» **Required task**:
Extract, unchanged, every line from the top of the material below through the line with "ALCOVE_W = 70.0", and no more.

*****

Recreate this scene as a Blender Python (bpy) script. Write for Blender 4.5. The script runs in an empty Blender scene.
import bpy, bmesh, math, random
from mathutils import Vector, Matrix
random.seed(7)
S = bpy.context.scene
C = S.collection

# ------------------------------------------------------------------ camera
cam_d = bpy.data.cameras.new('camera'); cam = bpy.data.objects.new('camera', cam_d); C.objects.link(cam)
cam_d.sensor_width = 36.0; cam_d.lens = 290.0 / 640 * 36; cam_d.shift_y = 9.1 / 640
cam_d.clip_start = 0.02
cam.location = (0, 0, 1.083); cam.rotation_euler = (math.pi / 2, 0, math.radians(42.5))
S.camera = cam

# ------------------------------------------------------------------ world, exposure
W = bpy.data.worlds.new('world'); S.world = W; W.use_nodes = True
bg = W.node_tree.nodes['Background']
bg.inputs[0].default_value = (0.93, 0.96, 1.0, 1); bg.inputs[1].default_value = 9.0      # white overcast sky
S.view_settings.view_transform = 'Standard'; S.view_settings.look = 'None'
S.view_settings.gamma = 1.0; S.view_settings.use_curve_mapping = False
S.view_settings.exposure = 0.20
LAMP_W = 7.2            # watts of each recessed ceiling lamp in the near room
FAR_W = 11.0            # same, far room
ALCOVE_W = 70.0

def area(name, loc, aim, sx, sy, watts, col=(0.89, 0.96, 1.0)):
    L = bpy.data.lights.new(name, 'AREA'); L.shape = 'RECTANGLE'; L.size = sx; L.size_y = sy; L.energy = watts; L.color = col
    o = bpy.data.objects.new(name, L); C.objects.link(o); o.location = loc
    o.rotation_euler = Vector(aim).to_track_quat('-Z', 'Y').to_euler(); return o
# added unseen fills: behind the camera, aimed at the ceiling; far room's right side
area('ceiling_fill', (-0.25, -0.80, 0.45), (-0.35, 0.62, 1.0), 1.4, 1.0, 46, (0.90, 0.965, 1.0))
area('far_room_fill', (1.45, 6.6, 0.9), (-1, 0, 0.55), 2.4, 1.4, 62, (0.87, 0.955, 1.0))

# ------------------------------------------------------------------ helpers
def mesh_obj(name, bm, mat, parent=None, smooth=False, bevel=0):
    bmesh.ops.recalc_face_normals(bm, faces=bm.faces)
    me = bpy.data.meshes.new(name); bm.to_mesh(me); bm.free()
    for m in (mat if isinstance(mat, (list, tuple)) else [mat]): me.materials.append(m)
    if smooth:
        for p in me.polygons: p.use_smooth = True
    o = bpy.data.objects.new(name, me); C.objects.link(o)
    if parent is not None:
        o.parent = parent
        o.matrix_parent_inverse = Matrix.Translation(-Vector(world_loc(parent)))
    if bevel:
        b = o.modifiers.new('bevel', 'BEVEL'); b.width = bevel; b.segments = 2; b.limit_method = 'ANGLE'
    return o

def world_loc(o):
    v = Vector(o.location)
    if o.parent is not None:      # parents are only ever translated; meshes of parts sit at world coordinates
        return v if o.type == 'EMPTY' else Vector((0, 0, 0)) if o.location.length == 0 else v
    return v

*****

» **Correct output**:
Recreate this scene as a Blender Python (bpy) script. Write for Blender 4.5. The script runs in an empty Blender scene.
import bpy, bmesh, math, random
from mathutils import Vector, Matrix
random.seed(7)
S = bpy.context.scene
C = S.collection

# ------------------------------------------------------------------ camera
cam_d = bpy.data.cameras.new('camera'); cam = bpy.data.objects.new('camera', cam_d); C.objects.link(cam)
cam_d.sensor_width = 36.0; cam_d.lens = 290.0 / 640 * 36; cam_d.shift_y = 9.1 / 640
cam_d.clip_start = 0.02
cam.location = (0, 0, 1.083); cam.rotation_euler = (math.pi / 2, 0, math.radians(42.5))
S.camera = cam

# ------------------------------------------------------------------ world, exposure
W = bpy.data.worlds.new('world'); S.world = W; W.use_nodes = True
bg = W.node_tree.nodes['Background']
bg.inputs[0].default_value = (0.93, 0.96, 1.0, 1); bg.inputs[1].default_value = 9.0      # white overcast sky
S.view_settings.view_transform = 'Standard'; S.view_settings.look = 'None'
S.view_settings.gamma = 1.0; S.view_settings.use_curve_mapping = False
S.view_settings.exposure = 0.20
LAMP_W = 7.2            # watts of each recessed ceiling lamp in the near room
FAR_W = 11.0            # same, far room
ALCOVE_W = 70.0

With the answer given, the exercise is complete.